Your approach sounds good - and I applaud you for respecting the "odd" sizes of your images. I think that cropping is extremely important for presenting an image at its best, and forcing your crops into the standard aspect ratios just to fit the paper is never a good idea, IMO.
I find the sizing of the artboard plays a big part in the dramatic effect of any individual image. It changes the focus and emphasis of the elements of the composition and can regenerate an illustration that wasn't working. In a drastic bid to bring an image around I would crop it severely on one side reducing the artboard and push the subject matter around in a different layout to match the new space and (if I'm lucky) all of a sudden the elements I was playing with start to fit together. Too much space or too little (depending) can be the undoing of a composition. It's fair to say after this slog the last thing I care for is that a client can't get their image put into a standard frame lol. If I designed artwork from the start to fit in a standard paper size it wouldn't be the vision that I want it to be.
As for paper not being in perfect alignment and/or marked, I have never experienced that with my 7900. When feeding sheets I am always very fussy about aligning them.
So you rarely have to trim your prints after running them out Peter? They're good to go? except for trimming the end off the roll or whatever?
As for panos, you might want to consider printing them as triptychs or other multi-part formats. Easier to print, mount, frame, and hang with a just as impressive visual effect.
Have to see how I go because they are not really panos as such, maybe I used the wrong term. I looked up Panos on the web and it seemed to suggest there is no strictly defined aspect ratio to be called a pano. So I adopted it for anything longer than a normal page size. For example from memory a few of my pieces are 180 or 190mm x 297mm so noticeably more elongated than a standard ISO page size in proportions, but I would imagine a good stretch short of a true pano definition as defined by many a photographer. Given they're a bit on the short side then, probably not enough for splitting up into multiple areas. I'll keep it in mind though for a future work, it's a nice idea.
As I have been on that path too, it is always fun to see people compute economically / aesthetically pleasing print formats that should correlate with printer widths, frame aspect ratios, camera sensor aspect ratios, standard graphic paper sizes, standard photo paper sizes, odd sizes. All and/or of course. Golden ratio can be added too.

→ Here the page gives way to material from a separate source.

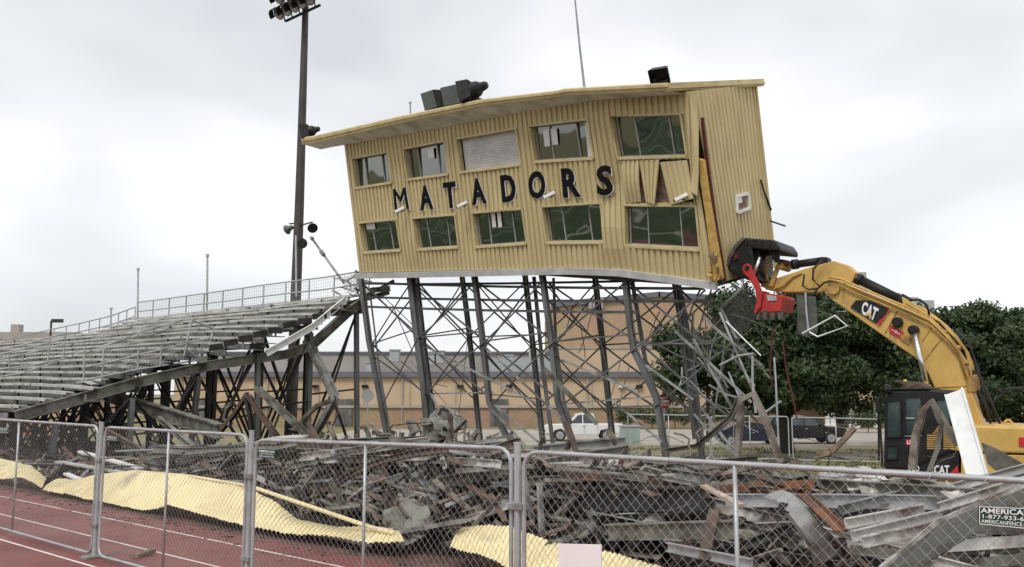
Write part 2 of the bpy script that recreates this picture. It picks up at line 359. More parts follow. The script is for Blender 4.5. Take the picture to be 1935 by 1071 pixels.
# ------------------------------------------------------------------ school buildings behind
def P2(px, py, y): return PY(px, py, y)
def wallbox(mb, px0, px1, pt, pb, y, depth, zb=None):
    p = P2(px0, pt, y); q = P2(px1, pb, y); mb.abox((p.x, y, q.z if zb is None else zb), (q.x, y + depth, p.z)); return p, q
sch = thing('school_building', Vector((-2, 86, -1.1)), 'long low tan masonry school building behind the steel tower', 'building')
m = MB(); wallbox(m, 330, 1420, 712, 770, 86, 18, P2(500, 768, 86).z); m.build('wall', 'stucco', sch)
m = MB(); wallbox(m, 328, 1422, 768.2, 800, 85.9, 18.2, -1.12); m.build('brick_base', 'brick_dark', sch)
m = MB(); wallbox(m, 326, 1424, 766, 770.5, 85.7, .2); m.build('stone_band', 'concrete', sch)
m = MB(); wallbox(m, 326, 1424, 702, 712.3, 85.6, 18.6); m.build('coping', 'metalcap', sch)
m = MB(); wallbox(m, 395, 1052, 667, 704, 98, 14, 2); m.build('upper_wall', 'roofgrey', sch)
m = MB(); wallbox(m, 393, 1054, 664, 668, 97.8, 14.4); m.build('upper_coping', 'metalcap', sch)
for (x0, x1, t0, b0) in ((920, 1045, 676, 702), (1000, 1030, 660, 676)):
    m = MB(); wallbox(m, x0, x1, t0, b0, 93, 3); m.build('rooftop_unit', 'hvac', sch)
for px, py in ((700, 686), (830, 664), (745, 662), (960, 672), (815, 668)):
    p = P2(px, py, 95); m = MB(); m.abox((p.x - .5, 95, p.z - 1.2), (p.x + .5, 96, p.z)); m.abox((p.x - .6, 94.9, p.z), (p.x + .6, 96.1, p.z + .12)); m.build('vent', 'hvac', sch)
for px in (943, 650, 384):
    p = P2(px, 760, 85.8); q = P2(px, 801, 85.8)
    d = MB(); d.abox((p.x - .85, 85.75, -1.1), (p.x + .85, 85.95, p.z + .3)); dd = d.build('door', 'col_steel', sch)
    h = MB(); h.abox((p.x + .55, 85.65, 0), (p.x + .62, 85.74, .5)); h.build('handle', 'galv', dd)
for px in (870, 962, 1175, 1208, 596, 690):
    p = P2(px, 730, 85.9); m = MB(); m.abox((p.x - .3, 85.6, p.z - .12), (p.x + .3, 85.98, p.z + .15)); m.build('wall_lamp', 'paper' if px % 2 else 'blk', sch)
for k in range(13):
    p = P2(345 + k * 86, 740, 85.95); m = MB(); m.abox((p.x - .05, 85.93, 1.0), (p.x + .05, 86.01, P2(700, 712.5, 86).z)); m.build('control_joint', 'concrete' if k % 3 else 'roofgrey', sch)
for px in (505, 760, 1110, 1290):
    p = P2(px, 740, 85.8); m = MB(); m.tube([Vector((p.x, 85.8, -1.1)), Vector((p.x, 85.8, P2(700, 713, 86).z))], .07, 6); m.build('downpipe', 'concrete', sch)
gym = thing('gym_building', Vector((9, 88, -1.1)), 'tall tan brick gym block with dark roof edge behind the tower', 'building')
m = MB(); p0 = P2(1042, 580, 104.5); p1 = P2(1245, 560, 104.5); p2 = P2(1440, 572, 104.5); zb = P2(1042, 655, 104.5).z
m.prism([Vector((p0.x, 104.5, zb)), Vector((p2.x, 104.5, zb)), p2, p1, p0], Vector((0, 22, 0))); m.build('brick_wall', 'brick', gym)
m = MB(); m.abox((p0.x - .05, 104.4, -1.1), (p2.x + .05, 126.6, zb - .25)); m.build('lower_wall', 'stucco', gym)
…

Yes indeed, some information is hard to find online so I end up scratching my head and formulating my own way of sizing things up and trying to have it make sense. That there are different measurements for standard sizes (paper, frames etc) depending on country means that it becomes a bit hard and somewhat irrelevant to try to make my images a certain one size fits all for framing, esp as you know they are odd sizes to begin with. I end up trying to go back to a simple setup, like, how difficult or important can it be, just pick a size and print the darn thing out and let the customer get it framed. By the way what's a 'Golden ratio'?
In practice the largest size roll a printer can handle + one or two roll sizes below that is the most flexible choice on all aspects. On my 44"printer I use both 44"and 36"
and for specific jobs 24" if the roll is used for 90% on that job. For your 3880 a 17" roll + possibly a 13"roll. Cutting up 36" rolls perpendicular at 17" intervals comes to mind too. You could decurl the roll and store maximum sheet lengths the 3880 can handle which is close to 36". Or decurl (reverse rolled) a night in advance of the printjob, cut to sheet(s) before the job starts.
I've had a look at a few suppliers online and the only roll sizes for the paper I'm using are 17", 24" and 44" by 15m roll. I was thinking I could figure out the sizes of each of the images that are panos and a cut the particular length off the roll I need for each image. If I cut the maximum 36" length I might end up with a bit more waste than I needed?
How is de-curl done? Do I cut a length off the roll and place it on a big table with the curl facing upwards and then chuck a bunch of heavy books on it? I heard it needs 2-3 days to flatten.
Nest images on a long sheet with for example Qimage Ultimate so the trailing edge print margins are reduced.
When I am set up I'll test out my printing because Adobe Illustrator has a built-in RIP so I might give it a shot printing straight from Illustrator to the printer first. I'm guessing this would only allow one print at a time though, so might look into Qimage if I get busy and am printing multiples to save paper?